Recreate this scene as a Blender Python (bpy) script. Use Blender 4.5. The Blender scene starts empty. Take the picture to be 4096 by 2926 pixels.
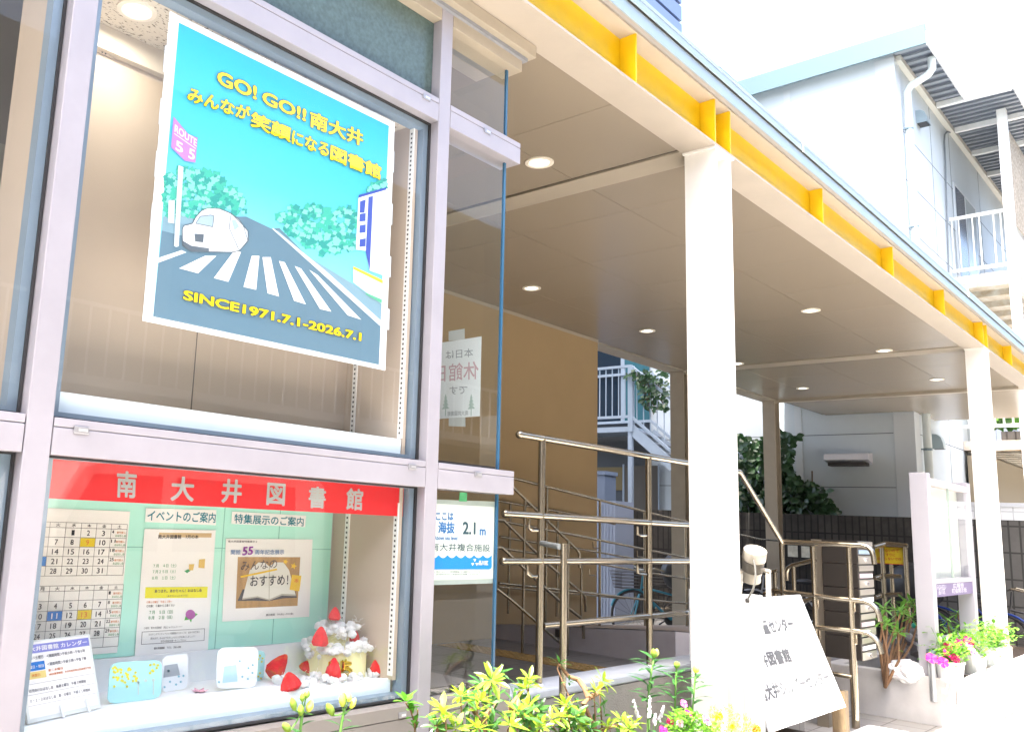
import bpy, bmesh, math, random
from mathutils import Vector, Matrix
rad = math.radians
rnd = random.Random(7)
scene = bpy.context.scene
C = scene.collection

# ---------------------------------------------------------------- camera
CAM = Vector((0.0, 0.0, 1.5))
RGT = Vector((0.7032700720, -0.7093746364, 0.0468916942))
DWN = Vector((0.1522841378, 0.0858889212, -0.9845977019))
FWD = Vector((0.6944211598, 0.6995789580, 0.1684296126))
FPX, CX, CY = 3540.3777752, 1492.3809389, 1465.2334444
cam_d = bpy.data.cameras.new('camera')
cam = bpy.data.objects.new('camera', cam_d)
C.objects.link(cam)
m3 = Matrix((RGT, -DWN, -FWD)).transposed()
cam.matrix_world = Matrix.Translation(CAM) @ m3.to_4x4()
cam_d.sensor_fit = 'HORIZONTAL'; cam_d.sensor_width = 36.0
cam_d.lens = FPX / 4096 * 36.0
cam_d.shift_x = (2048 - CX) / 4096
cam_d.shift_y = (CY - 1463) / 4096
cam_d.clip_start = 0.05; cam_d.clip_end = 500
scene.camera = cam

# ---------------------------------------------------------------- light
SUN = Vector((-0.38, -0.028, 0.92)).normalized()
elev = math.asin(SUN.z); azim = math.atan2(SUN.x, SUN.y)
world = bpy.data.worlds.new('World'); scene.world = world
world.use_nodes = True
wn = world.node_tree; wn.nodes.clear()
sky = wn.nodes.new('ShaderNodeTexSky'); sky.sky_type = 'NISHITA'
sky.sun_disc = False; sky.sun_elevation = elev; sky.sun_rotation = azim
sky.air_density = 1.0; sky.dust_density = 6.0; sky.ozone_density = 1.0
bg = wn.nodes.new('ShaderNodeBackground'); bg.inputs[1].default_value = 0.15
wo = wn.nodes.new('ShaderNodeOutputWorld')
wn.links.new(sky.outputs[0], bg.inputs[0]); wn.links.new(bg.outputs[0], wo.inputs[0])
sd = bpy.data.lights.new('sun', 'SUN'); sd.energy = 4.2; sd.angle = rad(0.6); sd.color = (1.0, 0.94, 0.86)
so = bpy.data.objects.new('sun', sd); C.objects.link(so)
so.rotation_euler = SUN.to_track_quat('Z', 'Y').to_euler(); so.location = (0, 0, 30)
scene.view_settings.view_transform = 'Standard'; scene.view_settings.look = 'None'
scene.view_settings.exposure = 2.75; scene.view_settings.gamma = 1.0
scene.cycles.max_bounces = 10; scene.cycles.diffuse_bounces = 5; scene.cycles.transparent_max_bounces = 16
scene.cycles.glossy_bounces = 4; scene.cycles.use_denoising = True
scene.cycles.caustics_reflective = False; scene.cycles.caustics_refractive = False
scene.cycles.sample_clamp_indirect = 6.0

# ---------------------------------------------------------------- survey helper
def W(u, v, x=None, y=None, z=None, pl=None):
    """point of the place that lies at photo pixel (u, v) on the plane x=, y= or z= (or point+normal pl)"""
    d = RGT * ((u - CX) / FPX) + DWN * ((v - CY) / FPX) + FWD
    if pl is not None:
        p0, n = pl
        t = (p0 - CAM).dot(n) / d.dot(n)
    elif y is not None: t = (y - CAM.y) / d.y
    elif x is not None: t = (x - CAM.x) / d.x
    else: t = (z - CAM.z) / d.z
    return CAM + d * t
def Z(u0, v0, s): return lambda a, b: (u0 + a * s, v0 + b * s)

# ---------------------------------------------------------------- materials
MATS = {}
def mat(name, col, rough=0.5, metal=0.0, spec=0.5, noise=0.0, nscale=20.0, bump=0.0, bscale=80.0, emit=None, estr=0.0,
        col2=None, sheen=0.0, trans=0.0, coat=0.0, stretch=None, alpha=1.0, sss=0.0, translucent=0.0):
    if name in MATS: return MATS[name]
    m = bpy.data.materials.new(name); m.use_nodes = True
    nt = m.node_tree; b = nt.nodes['Principled BSDF']
    b.inputs['Base Color'].default_value = (*col, 1); b.inputs['Roughness'].default_value = rough
    b.inputs['Metallic'].default_value = metal; b.inputs['Specular IOR Level'].default_value = spec
    if coat: b.inputs['Coat Weight'].default_value = coat
    if trans: b.inputs['Transmission Weight'].default_value = trans
    if sss:
        b.inputs['Subsurface Weight'].default_value = sss
        b.inputs['Subsurface Radius'].default_value = (0.02, 0.02, 0.02)
    if alpha < 1: b.inputs['Alpha'].default_value = alpha
    tc = nt.nodes.new('ShaderNodeTexCoord'); mp = nt.nodes.new('ShaderNodeMapping')
    nt.links.new(tc.outputs['Object'], mp.inputs[0])
    if stretch: mp.inputs['Scale'].default_value = stretch
    if noise or col2:
        nz = nt.nodes.new('ShaderNodeTexNoise'); nz.inputs['Scale'].default_value = nscale
        nz.inputs['Detail'].default_value = 6; nz.inputs['Roughness'].default_value = 0.6
        nt.links.new(mp.outputs[0], nz.inputs['Vector'])
        mx = nt.nodes.new('ShaderNodeMix'); mx.data_type = 'RGBA'
        c2 = col2 if col2 else tuple(max(0, c * (1 - noise)) for c in col)
        mx.inputs['A'].default_value = (*c2, 1)
        c1 = col if col2 else tuple(min(1, c * (1 + noise * .6)) for c in col)
        mx.inputs['B'].default_value = (*c1, 1)
        rp = nt.nodes.new('ShaderNodeMapRange'); rp.inputs['From Min'].default_value = 0.35; rp.inputs['From Max'].default_value = 0.65
        nt.links.new(nz.outputs['Fac'], rp.inputs['Value']); nt.links.new(rp.outputs[0], mx.inputs['Factor'])
        nt.links.new(mx.outputs['Result'], b.inputs['Base Color'])
        rr = nt.nodes.new('ShaderNodeMapRange'); rr.inputs['To Min'].default_value = max(0, rough - .08); rr.inputs['To Max'].default_value = min(1, rough + .1)
        nt.links.new(nz.outputs['Fac'], rr.inputs['Value']); nt.links.new(rr.outputs[0], b.inputs['Roughness'])
    if bump:
        n2 = nt.nodes.new('ShaderNodeTexNoise'); n2.inputs['Scale'].default_value = bscale; n2.inputs['Detail'].default_value = 4
        nt.links.new(mp.outputs[0], n2.inputs['Vector'])
        bp = nt.nodes.new('ShaderNodeBump'); bp.inputs['Strength'].default_value = bump; bp.inputs['Distance'].default_value = 0.004
        nt.links.new(n2.outputs['Fac'], bp.inputs['Height']); nt.links.new(bp.outputs[0], b.inputs['Normal'])
    if emit:
        b.inputs['Emission Color'].default_value = (*emit, 1); b.inputs['Emission Strength'].default_value = estr
    if translucent:
        tl = nt.nodes.new('ShaderNodeBsdfTranslucent'); tl.inputs[0].default_value = (*[min(1, c * 1.6) for c in col], 1)
        ms = nt.nodes.new('ShaderNodeMixShader'); ms.inputs[0].default_value = translucent
        out = nt.nodes['Material Output']
        nt.links.new(b.outputs[0], ms.inputs[1]); nt.links.new(tl.outputs[0], ms.inputs[2]); nt.links.new(ms.outputs[0], out.inputs[0])
    MATS[name] = m
    return m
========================
*Your instructions:*
Reply with nothing except the number of lines in the listing above that include the string "scene".

*Final answer:*
11